The major note is that we’ve lost track of how violent the world of the play is. The story we’re telling takes place in a context of stunning brutality. Life is cheap. Physical security is nil. The Guard runs slowly to deliver the news of Polynices’ burial because he knows there’s a better than fifty percent chance these are the last steps he’ll ever take. Antigone, a princess, is bound and dragged before her uncle, then sentenced to die. The field outside the palace is littered with the bodies of dead soldiers, rotting in the sun, fed upon by dogs and birds.

Back in Nash we had gruesome war photos to lock us back into that reality, but it’s quite a challenge to keep the imagination focused on the road: while some days we perform in buildings and neighborhoods with tremendous personality, consonant with the play, other days we wake up in our clean, featureless hotel rooms and go to perform in pre-fab meeting rooms under fluorescent lights. Keeping one part of thought always on the violence outside the walls is a critical task.

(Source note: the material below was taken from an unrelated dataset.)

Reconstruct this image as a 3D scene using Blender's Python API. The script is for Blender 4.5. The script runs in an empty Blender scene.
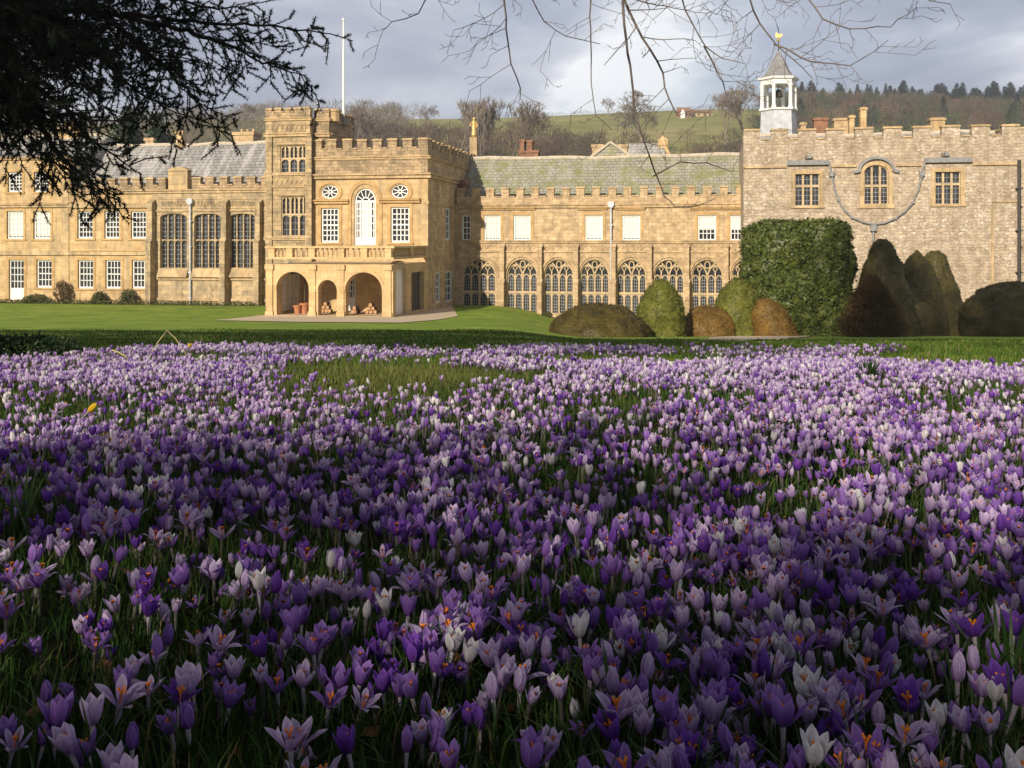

But then of course my favorite moment of the rehearsal was Peter and Mark laughing and remembering “Wackiki Wabbit”, the old Bugs Bunny cartoon.

Following rehearsal, one group hops into Lunga’s car for a poke around the city. Most of the rest take the van to Lilliesleaf, the former farm property that secretly housed ANC leadership during Apartheid. The grounds now belong to the Lilliesleaf Museum. Some of the original buildings still stand, while many others have been reconstructed. We got to see, for instance, the room Mandela lived in while planning major operations for the ANC, during a critical time in its existence — the shift from passive to active resistance.

The whole company reconvened for a very special treat: lunch at Phumzile’s house. Phumi’s mother, Dora Sitole – who by the way has literally written a book on African cooking – gave us a feast. We were so delighted to meet Phumi’s family and get a chance to relax together. I caught Kea snapping cell-phone shots of the many child pictures of Phumi on the walls. Mosher and Peter took a moment to light their celebratory cigars. Mark held down the corner of the table and declared the food “unbelievable” every minute or so, in case anyone had forgotten. They hadn’t.

We ended our Johannesburg leg with a trip to the Market Theatre, a landmark of world theatre. The Market was founded in the mid 70s by Barney Simon and Mannie Manim. It stood out for the excellence of its plays and for its role as a non-racial haven for artists. Titans have trod the boards there, among them Simon, Manim, Gibson Kente, Mbongeni Ngema, Percy Mtwa, Reza de Wet, and many others.

Although the building has been renovated and renamed, the walls are covered with pictures of classic productions, and both Leigh, who has worked there extensively, and Gregory, who visited in the 80s and brought shows over to Lincoln Center, took time to point out old friends and fondly remembered productions.

The play tonight was Crepuscule, adapted from the Can Themba story by Khayelihle Dom Gumede. The subject is a romance between a white woman and the author, a black man, set mostly in Sophiatown, We found it quite fitting for our experience today in Joburg, and we thoroughly enjoyed the work of all the artists involved.

Tomorrow we’re off to Cape Town for the final week of our tour. Shows kick off again on the 18th, Mandela Day!